Data for this exercise:
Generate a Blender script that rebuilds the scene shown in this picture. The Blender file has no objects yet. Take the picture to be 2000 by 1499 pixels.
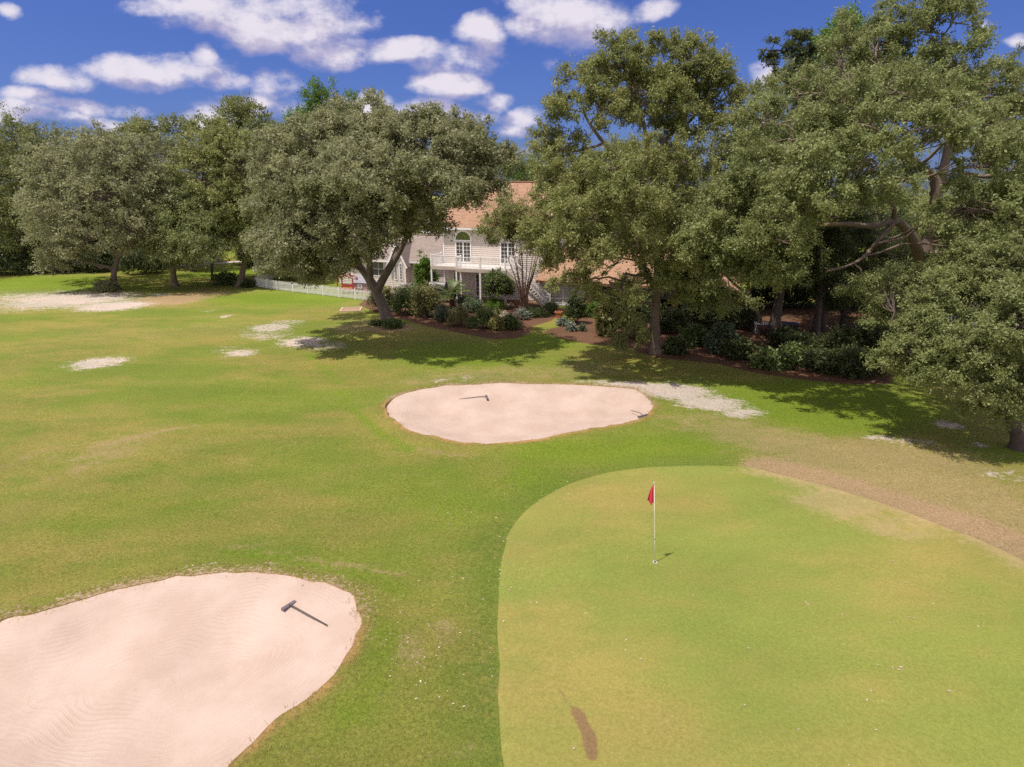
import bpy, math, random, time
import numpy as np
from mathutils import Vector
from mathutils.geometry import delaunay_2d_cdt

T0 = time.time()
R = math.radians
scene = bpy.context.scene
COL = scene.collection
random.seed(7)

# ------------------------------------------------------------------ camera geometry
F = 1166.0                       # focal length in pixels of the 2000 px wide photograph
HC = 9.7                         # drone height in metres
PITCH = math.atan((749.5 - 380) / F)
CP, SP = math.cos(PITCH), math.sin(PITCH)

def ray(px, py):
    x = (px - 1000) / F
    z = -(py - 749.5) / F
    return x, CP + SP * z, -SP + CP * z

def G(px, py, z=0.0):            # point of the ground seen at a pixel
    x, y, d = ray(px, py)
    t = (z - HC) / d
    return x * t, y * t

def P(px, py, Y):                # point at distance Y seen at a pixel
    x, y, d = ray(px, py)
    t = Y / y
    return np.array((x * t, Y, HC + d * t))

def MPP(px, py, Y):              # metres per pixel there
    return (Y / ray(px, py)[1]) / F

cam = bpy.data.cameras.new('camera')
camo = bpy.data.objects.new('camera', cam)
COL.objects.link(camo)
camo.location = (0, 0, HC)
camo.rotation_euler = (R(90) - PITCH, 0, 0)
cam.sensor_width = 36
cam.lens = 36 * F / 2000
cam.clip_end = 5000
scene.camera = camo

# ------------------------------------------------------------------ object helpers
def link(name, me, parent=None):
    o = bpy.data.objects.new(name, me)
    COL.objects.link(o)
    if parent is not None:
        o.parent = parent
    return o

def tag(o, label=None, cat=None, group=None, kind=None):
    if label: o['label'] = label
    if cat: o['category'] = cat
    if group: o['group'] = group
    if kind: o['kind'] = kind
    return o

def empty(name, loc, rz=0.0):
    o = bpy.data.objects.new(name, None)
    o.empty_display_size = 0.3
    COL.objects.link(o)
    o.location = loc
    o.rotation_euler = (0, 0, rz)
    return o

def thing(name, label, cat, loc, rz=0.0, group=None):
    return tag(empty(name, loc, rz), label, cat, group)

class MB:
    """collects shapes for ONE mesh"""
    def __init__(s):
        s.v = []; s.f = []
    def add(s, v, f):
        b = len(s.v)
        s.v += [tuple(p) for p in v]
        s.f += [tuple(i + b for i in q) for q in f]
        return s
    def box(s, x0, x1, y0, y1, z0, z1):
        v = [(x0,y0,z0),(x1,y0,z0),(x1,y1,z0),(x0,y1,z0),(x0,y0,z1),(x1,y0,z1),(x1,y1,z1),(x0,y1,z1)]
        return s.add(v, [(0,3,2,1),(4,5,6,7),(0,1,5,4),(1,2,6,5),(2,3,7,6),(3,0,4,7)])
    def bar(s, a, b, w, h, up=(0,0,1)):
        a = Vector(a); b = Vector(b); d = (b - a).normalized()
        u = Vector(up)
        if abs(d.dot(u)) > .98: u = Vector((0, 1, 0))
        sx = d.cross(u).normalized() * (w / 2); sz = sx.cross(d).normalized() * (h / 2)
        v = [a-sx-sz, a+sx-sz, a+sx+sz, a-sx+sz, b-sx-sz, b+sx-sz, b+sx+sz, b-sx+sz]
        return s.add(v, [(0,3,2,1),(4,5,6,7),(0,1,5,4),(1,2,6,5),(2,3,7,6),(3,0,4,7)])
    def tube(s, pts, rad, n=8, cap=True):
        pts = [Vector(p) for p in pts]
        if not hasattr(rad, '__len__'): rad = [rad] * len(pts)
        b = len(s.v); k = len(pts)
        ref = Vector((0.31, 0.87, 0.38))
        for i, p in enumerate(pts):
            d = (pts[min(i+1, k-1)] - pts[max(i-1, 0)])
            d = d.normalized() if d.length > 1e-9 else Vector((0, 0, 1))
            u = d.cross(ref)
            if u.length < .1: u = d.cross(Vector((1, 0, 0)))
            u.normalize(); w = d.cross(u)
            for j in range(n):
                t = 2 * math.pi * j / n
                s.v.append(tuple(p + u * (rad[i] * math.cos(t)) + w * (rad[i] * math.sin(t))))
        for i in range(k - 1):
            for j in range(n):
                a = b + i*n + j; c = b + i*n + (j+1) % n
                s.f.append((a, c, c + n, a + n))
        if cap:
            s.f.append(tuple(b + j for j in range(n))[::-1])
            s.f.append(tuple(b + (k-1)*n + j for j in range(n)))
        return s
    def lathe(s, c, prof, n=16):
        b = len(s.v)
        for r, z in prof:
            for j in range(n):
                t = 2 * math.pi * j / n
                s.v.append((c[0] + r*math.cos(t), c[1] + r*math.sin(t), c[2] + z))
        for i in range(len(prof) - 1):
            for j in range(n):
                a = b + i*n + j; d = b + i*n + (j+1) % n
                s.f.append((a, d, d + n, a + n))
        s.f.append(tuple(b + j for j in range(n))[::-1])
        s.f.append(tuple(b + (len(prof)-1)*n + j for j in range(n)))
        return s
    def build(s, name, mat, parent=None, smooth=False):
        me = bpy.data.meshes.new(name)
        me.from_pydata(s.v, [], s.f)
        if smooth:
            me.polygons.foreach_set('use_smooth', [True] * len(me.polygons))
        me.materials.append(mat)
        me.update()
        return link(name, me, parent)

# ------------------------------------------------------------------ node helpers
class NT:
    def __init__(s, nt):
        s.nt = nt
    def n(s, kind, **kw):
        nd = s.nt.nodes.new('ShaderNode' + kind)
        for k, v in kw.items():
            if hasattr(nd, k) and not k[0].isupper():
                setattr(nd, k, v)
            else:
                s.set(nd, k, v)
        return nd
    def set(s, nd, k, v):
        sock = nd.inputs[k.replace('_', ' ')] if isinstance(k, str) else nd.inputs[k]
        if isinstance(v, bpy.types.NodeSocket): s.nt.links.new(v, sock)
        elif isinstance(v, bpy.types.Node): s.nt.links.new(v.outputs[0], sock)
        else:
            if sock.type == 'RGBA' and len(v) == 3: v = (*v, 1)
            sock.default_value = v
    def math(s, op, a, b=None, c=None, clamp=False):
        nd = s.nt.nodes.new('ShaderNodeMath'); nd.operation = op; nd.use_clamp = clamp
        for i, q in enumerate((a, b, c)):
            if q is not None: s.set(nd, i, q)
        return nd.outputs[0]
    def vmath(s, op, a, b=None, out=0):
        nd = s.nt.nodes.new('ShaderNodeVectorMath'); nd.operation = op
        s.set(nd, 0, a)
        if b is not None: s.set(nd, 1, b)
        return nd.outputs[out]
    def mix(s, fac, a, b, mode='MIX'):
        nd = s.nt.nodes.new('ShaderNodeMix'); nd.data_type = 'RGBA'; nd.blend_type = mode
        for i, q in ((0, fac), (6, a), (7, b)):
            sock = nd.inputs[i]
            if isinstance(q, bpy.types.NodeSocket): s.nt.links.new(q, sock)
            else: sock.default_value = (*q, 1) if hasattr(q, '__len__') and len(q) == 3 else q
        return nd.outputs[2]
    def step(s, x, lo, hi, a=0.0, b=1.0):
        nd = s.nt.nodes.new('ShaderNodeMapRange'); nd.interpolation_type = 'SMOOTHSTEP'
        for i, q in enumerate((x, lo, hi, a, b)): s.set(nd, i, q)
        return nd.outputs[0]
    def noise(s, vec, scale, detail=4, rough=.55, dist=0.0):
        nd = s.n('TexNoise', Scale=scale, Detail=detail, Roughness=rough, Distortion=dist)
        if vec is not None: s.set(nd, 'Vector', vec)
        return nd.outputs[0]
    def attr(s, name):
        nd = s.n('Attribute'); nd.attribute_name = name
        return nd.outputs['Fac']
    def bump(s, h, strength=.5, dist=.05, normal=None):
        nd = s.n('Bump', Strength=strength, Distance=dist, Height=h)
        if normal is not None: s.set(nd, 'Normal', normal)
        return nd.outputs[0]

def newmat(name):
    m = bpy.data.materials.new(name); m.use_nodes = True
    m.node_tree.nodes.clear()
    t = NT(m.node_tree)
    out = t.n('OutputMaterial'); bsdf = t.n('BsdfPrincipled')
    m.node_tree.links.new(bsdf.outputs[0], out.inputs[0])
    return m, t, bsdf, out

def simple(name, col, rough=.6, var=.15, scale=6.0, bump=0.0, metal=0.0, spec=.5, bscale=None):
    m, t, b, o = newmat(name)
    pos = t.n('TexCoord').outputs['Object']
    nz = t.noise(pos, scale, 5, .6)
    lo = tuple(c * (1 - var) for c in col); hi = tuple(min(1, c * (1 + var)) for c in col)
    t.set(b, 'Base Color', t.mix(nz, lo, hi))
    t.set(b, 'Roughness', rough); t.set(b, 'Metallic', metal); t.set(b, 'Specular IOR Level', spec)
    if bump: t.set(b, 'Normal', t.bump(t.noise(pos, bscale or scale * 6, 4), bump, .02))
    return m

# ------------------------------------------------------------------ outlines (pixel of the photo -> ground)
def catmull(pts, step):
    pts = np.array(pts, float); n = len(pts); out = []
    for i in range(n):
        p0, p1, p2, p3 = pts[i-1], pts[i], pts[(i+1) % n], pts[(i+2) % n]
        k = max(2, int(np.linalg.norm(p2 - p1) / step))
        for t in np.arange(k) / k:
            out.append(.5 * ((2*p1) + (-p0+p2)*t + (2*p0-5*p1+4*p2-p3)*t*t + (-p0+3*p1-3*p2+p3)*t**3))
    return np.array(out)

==

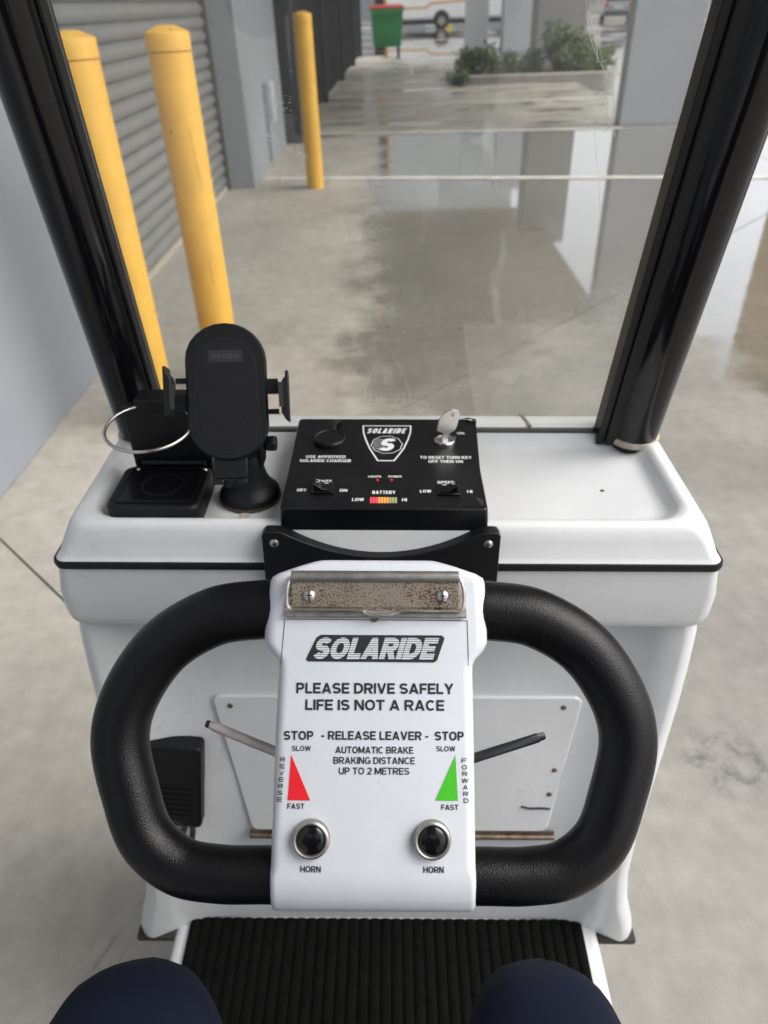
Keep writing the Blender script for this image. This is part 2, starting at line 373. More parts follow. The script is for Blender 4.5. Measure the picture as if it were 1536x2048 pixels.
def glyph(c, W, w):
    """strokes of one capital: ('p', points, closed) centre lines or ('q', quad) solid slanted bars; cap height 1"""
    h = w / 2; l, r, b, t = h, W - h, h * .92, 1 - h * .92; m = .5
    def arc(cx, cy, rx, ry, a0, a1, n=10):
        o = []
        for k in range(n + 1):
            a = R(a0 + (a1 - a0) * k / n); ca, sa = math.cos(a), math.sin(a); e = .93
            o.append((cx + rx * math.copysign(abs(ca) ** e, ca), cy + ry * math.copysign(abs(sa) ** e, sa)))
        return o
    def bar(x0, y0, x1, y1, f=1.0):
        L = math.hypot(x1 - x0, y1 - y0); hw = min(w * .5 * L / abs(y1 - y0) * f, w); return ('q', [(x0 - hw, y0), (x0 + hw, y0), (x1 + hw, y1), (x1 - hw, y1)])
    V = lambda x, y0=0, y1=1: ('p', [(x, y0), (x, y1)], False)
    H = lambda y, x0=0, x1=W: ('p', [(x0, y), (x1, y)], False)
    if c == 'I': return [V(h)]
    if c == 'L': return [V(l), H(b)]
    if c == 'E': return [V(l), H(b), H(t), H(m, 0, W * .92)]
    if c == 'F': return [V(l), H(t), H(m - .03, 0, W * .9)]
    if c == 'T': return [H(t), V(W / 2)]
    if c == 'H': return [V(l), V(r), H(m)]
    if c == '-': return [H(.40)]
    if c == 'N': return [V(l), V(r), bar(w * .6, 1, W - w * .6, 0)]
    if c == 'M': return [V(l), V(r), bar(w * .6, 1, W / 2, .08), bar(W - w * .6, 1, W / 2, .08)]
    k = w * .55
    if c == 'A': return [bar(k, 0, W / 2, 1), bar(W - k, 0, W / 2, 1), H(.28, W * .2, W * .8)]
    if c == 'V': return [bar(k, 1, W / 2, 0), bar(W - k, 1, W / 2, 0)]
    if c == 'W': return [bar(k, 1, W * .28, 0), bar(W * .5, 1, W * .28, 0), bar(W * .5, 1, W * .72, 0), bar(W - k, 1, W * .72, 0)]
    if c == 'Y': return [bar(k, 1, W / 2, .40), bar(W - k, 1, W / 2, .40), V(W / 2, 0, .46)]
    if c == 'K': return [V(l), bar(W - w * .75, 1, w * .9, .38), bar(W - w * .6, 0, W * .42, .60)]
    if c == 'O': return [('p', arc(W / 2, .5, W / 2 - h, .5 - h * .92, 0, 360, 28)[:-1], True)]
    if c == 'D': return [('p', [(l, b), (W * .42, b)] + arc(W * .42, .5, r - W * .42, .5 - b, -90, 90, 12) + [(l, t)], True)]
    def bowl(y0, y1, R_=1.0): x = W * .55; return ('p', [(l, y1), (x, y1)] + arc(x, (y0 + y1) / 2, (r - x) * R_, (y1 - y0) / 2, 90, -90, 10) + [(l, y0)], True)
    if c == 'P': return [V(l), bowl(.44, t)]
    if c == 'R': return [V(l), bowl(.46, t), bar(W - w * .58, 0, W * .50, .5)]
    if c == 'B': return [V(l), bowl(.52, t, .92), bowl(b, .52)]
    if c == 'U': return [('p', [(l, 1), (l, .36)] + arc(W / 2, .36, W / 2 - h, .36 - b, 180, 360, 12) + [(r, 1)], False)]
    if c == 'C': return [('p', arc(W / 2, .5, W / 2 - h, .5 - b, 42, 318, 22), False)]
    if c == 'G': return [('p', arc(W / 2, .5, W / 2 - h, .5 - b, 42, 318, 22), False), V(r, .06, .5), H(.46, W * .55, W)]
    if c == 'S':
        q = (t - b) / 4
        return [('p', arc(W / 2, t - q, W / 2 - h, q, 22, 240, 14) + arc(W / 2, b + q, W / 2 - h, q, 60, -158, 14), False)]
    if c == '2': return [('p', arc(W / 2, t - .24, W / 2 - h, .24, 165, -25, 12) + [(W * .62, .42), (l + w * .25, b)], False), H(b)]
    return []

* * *

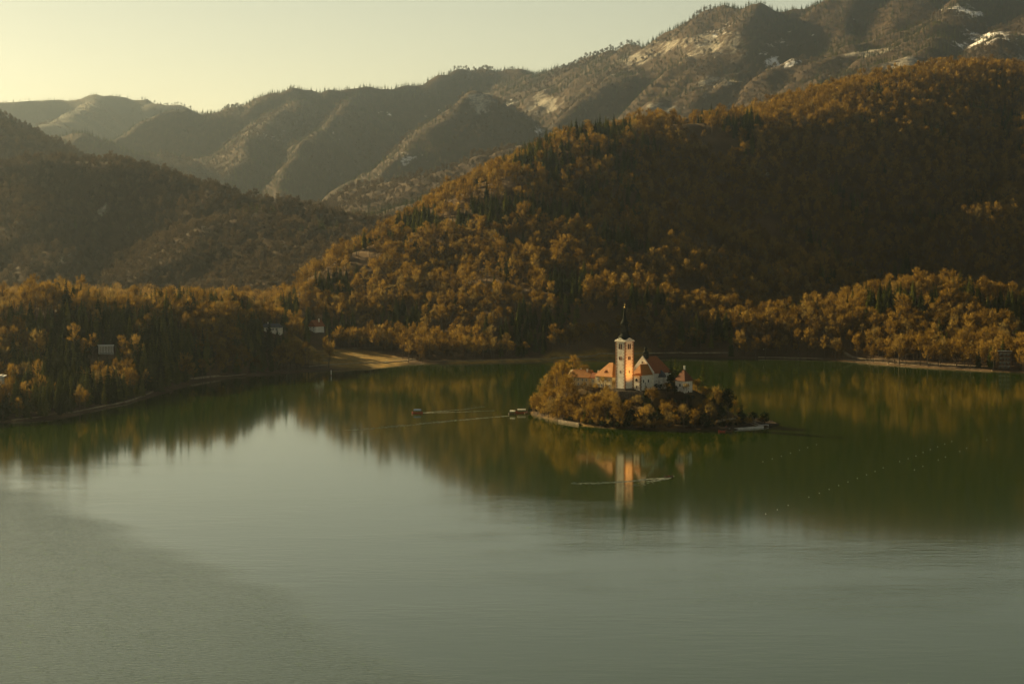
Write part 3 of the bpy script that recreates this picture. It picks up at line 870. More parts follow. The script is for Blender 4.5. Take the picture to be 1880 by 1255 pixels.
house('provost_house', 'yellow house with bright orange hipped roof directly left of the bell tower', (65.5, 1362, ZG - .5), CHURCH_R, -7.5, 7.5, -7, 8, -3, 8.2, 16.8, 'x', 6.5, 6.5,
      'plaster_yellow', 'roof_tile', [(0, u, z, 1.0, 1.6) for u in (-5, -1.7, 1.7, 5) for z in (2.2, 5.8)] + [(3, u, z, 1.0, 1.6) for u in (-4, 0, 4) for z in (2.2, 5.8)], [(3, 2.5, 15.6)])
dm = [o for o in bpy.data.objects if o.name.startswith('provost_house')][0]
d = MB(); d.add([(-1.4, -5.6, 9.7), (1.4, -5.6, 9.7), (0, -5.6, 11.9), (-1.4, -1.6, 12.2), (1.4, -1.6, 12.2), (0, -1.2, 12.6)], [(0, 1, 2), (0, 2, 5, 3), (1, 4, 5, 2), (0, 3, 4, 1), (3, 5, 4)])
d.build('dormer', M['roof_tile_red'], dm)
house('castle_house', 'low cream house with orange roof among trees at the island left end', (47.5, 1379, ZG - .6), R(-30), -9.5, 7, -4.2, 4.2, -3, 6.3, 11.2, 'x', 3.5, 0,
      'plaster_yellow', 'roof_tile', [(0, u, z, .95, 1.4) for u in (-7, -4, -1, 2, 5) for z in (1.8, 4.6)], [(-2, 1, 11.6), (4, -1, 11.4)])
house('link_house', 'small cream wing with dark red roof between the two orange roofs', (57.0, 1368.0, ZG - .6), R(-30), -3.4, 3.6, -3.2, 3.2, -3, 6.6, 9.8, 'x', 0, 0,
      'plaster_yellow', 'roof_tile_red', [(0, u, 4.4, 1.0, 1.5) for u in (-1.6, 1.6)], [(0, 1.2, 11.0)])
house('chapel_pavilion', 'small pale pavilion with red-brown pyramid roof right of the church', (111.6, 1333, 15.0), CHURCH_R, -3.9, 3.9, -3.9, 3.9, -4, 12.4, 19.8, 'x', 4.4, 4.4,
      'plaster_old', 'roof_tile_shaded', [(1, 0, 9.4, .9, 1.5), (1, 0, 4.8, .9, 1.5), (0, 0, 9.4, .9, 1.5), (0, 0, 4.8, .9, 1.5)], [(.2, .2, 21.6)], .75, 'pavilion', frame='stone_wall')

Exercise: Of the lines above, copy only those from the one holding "Generate a Blender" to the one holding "from mathutils.geometry import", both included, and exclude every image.

Reply to the exercise:
Generate a Blender script that rebuilds the scene shown in this picture. The Blender file has no objects yet. Take the picture to be 2000 by 1499 pixels.
import bpy, math, random, time
import numpy as np
from mathutils import Vector
from mathutils.geometry import delaunay_2d_cdt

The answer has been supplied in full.